Collected material:
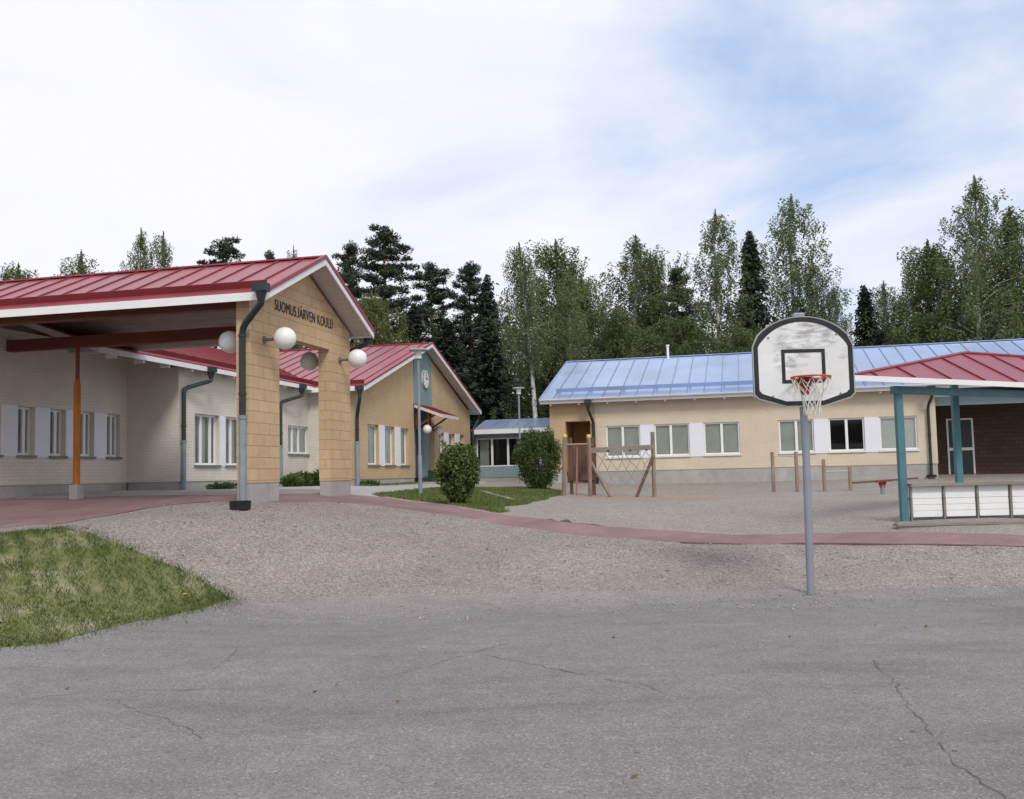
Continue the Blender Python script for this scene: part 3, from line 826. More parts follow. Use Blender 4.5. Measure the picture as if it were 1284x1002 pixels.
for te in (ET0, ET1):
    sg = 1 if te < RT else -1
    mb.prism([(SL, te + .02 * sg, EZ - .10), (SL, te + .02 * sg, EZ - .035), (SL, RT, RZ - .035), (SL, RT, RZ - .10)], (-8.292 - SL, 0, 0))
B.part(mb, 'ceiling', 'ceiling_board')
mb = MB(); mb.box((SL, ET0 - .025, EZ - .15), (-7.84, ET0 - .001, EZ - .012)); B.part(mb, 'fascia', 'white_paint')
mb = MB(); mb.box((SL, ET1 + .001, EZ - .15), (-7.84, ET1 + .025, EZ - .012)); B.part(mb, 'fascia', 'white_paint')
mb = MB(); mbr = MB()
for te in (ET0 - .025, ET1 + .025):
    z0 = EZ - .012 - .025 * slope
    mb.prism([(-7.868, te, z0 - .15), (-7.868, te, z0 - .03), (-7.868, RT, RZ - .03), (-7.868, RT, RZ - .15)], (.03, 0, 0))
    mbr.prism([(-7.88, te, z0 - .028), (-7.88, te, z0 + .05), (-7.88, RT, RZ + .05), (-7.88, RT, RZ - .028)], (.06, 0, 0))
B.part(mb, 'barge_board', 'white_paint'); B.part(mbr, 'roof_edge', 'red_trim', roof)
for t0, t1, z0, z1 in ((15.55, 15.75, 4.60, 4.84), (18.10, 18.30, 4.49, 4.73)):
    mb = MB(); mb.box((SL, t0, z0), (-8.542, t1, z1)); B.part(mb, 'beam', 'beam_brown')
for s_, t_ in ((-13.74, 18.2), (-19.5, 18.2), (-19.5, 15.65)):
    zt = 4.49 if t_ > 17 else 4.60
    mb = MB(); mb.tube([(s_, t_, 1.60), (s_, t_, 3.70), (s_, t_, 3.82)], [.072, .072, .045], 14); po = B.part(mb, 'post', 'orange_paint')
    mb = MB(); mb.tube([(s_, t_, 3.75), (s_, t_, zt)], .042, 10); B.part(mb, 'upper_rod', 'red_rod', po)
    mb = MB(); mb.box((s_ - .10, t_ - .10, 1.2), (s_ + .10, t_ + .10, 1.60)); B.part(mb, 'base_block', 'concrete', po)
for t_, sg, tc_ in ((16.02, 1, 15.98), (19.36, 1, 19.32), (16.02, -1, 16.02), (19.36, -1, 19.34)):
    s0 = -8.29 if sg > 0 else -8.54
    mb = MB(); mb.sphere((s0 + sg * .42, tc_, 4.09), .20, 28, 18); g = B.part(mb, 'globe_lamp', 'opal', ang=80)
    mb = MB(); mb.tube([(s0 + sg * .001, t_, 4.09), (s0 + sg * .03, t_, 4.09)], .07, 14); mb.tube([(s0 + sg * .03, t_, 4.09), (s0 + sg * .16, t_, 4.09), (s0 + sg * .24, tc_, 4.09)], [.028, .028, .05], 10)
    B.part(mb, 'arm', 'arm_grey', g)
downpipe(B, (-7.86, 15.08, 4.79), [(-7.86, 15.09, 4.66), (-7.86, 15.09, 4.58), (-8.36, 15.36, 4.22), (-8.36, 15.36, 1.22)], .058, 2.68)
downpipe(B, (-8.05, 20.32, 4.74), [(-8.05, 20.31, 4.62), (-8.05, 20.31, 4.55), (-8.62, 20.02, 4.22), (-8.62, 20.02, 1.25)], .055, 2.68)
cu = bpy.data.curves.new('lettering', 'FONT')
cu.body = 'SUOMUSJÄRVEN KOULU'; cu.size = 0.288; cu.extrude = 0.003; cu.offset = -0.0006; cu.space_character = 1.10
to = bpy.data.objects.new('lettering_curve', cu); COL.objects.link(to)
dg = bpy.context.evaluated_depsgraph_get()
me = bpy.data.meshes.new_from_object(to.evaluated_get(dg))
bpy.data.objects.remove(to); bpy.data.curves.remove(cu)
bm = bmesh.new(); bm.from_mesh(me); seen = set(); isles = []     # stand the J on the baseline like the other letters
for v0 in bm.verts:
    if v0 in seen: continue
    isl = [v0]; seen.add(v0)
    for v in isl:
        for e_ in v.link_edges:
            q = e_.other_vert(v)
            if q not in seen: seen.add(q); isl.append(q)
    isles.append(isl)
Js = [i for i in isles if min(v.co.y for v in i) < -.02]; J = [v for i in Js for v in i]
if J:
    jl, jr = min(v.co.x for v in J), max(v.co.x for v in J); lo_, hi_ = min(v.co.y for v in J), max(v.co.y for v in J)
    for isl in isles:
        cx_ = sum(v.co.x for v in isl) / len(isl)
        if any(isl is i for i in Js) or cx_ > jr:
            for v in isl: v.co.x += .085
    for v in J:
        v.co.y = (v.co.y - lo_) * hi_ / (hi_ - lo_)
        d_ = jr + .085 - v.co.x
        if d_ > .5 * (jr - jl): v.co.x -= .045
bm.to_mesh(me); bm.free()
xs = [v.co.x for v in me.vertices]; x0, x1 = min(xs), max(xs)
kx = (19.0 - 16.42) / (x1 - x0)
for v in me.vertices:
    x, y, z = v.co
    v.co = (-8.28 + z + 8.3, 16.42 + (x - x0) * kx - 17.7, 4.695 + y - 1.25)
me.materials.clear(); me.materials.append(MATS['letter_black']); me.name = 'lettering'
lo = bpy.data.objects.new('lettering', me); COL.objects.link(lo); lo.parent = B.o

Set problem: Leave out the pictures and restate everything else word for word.

Correct answer:
Continue the Blender Python script for this scene: part 3, from line 826. More parts follow. Use Blender 4.5. Measure the picture as if it were 1284x1002 pixels.
for te in (ET0, ET1):
    sg = 1 if te < RT else -1
    mb.prism([(SL, te + .02 * sg, EZ - .10), (SL, te + .02 * sg, EZ - .035), (SL, RT, RZ - .035), (SL, RT, RZ - .10)], (-8.292 - SL, 0, 0))
B.part(mb, 'ceiling', 'ceiling_board')
mb = MB(); mb.box((SL, ET0 - .025, EZ - .15), (-7.84, ET0 - .001, EZ - .012)); B.part(mb, 'fascia', 'white_paint')
mb = MB(); mb.box((SL, ET1 + .001, EZ - .15), (-7.84, ET1 + .025, EZ - .012)); B.part(mb, 'fascia', 'white_paint')
mb = MB(); mbr = MB()
for te in (ET0 - .025, ET1 + .025):
    z0 = EZ - .012 - .025 * slope
    mb.prism([(-7.868, te, z0 - .15), (-7.868, te, z0 - .03), (-7.868, RT, RZ - .03), (-7.868, RT, RZ - .15)], (.03, 0, 0))
    mbr.prism([(-7.88, te, z0 - .028), (-7.88, te, z0 + .05), (-7.88, RT, RZ + .05), (-7.88, RT, RZ - .028)], (.06, 0, 0))
B.part(mb, 'barge_board', 'white_paint'); B.part(mbr, 'roof_edge', 'red_trim', roof)
for t0, t1, z0, z1 in ((15.55, 15.75, 4.60, 4.84), (18.10, 18.30, 4.49, 4.73)):
    mb = MB(); mb.box((SL, t0, z0), (-8.542, t1, z1)); B.part(mb, 'beam', 'beam_brown')
for s_, t_ in ((-13.74, 18.2), (-19.5, 18.2), (-19.5, 15.65)):
    zt = 4.49 if t_ > 17 else 4.60
    mb = MB(); mb.tube([(s_, t_, 1.60), (s_, t_, 3.70), (s_, t_, 3.82)], [.072, .072, .045], 14); po = B.part(mb, 'post', 'orange_paint')
    mb = MB(); mb.tube([(s_, t_, 3.75), (s_, t_, zt)], .042, 10); B.part(mb, 'upper_rod', 'red_rod', po)
    mb = MB(); mb.box((s_ - .10, t_ - .10, 1.2), (s_ + .10, t_ + .10, 1.60)); B.part(mb, 'base_block', 'concrete', po)
for t_, sg, tc_ in ((16.02, 1, 15.98), (19.36, 1, 19.32), (16.02, -1, 16.02), (19.36, -1, 19.34)):
    s0 = -8.29 if sg > 0 else -8.54
    mb = MB(); mb.sphere((s0 + sg * .42, tc_, 4.09), .20, 28, 18); g = B.part(mb, 'globe_lamp', 'opal', ang=80)
    mb = MB(); mb.tube([(s0 + sg * .001, t_, 4.09), (s0 + sg * .03, t_, 4.09)], .07, 14); mb.tube([(s0 + sg * .03, t_, 4.09), (s0 + sg * .16, t_, 4.09), (s0 + sg * .24, tc_, 4.09)], [.028, .028, .05], 10)
    B.part(mb, 'arm', 'arm_grey', g)
downpipe(B, (-7.86, 15.08, 4.79), [(-7.86, 15.09, 4.66), (-7.86, 15.09, 4.58), (-8.36, 15.36, 4.22), (-8.36, 15.36, 1.22)], .058, 2.68)
downpipe(B, (-8.05, 20.32, 4.74), [(-8.05, 20.31, 4.62), (-8.05, 20.31, 4.55), (-8.62, 20.02, 4.22), (-8.62, 20.02, 1.25)], .055, 2.68)
cu = bpy.data.curves.new('lettering', 'FONT')
cu.body = 'SUOMUSJÄRVEN KOULU'; cu.size = 0.288; cu.extrude = 0.003; cu.offset = -0.0006; cu.space_character = 1.10
to = bpy.data.objects.new('lettering_curve', cu); COL.objects.link(to)
dg = bpy.context.evaluated_depsgraph_get()
me = bpy.data.meshes.new_from_object(to.evaluated_get(dg))
bpy.data.objects.remove(to); bpy.data.curves.remove(cu)
bm = bmesh.new(); bm.from_mesh(me); seen = set(); isles = []     # stand the J on the baseline like the other letters
for v0 in bm.verts:
    if v0 in seen: continue
    isl = [v0]; seen.add(v0)
    for v in isl:
        for e_ in v.link_edges:
            q = e_.other_vert(v)
            if q not in seen: seen.add(q); isl.append(q)
    isles.append(isl)
Js = [i for i in isles if min(v.co.y for v in i) < -.02]; J = [v for i in Js for v in i]
if J:
    jl, jr = min(v.co.x for v in J), max(v.co.x for v in J); lo_, hi_ = min(v.co.y for v in J), max(v.co.y for v in J)
    for isl in isles:
        cx_ = sum(v.co.x for v in isl) / len(isl)
        if any(isl is i for i in Js) or cx_ > jr:
            for v in isl: v.co.x += .085
    for v in J:
        v.co.y = (v.co.y - lo_) * hi_ / (hi_ - lo_)
        d_ = jr + .085 - v.co.x
        if d_ > .5 * (jr - jl): v.co.x -= .045
bm.to_mesh(me); bm.free()
xs = [v.co.x for v in me.vertices]; x0, x1 = min(xs), max(xs)
kx = (19.0 - 16.42) / (x1 - x0)
for v in me.vertices:
    x, y, z = v.co
    v.co = (-8.28 + z + 8.3, 16.42 + (x - x0) * kx - 17.7, 4.695 + y - 1.25)
me.materials.clear(); me.materials.append(MATS['letter_black']); me.name = 'lettering'
lo = bpy.data.objects.new('lettering', me); COL.objects.link(lo); lo.parent = B.o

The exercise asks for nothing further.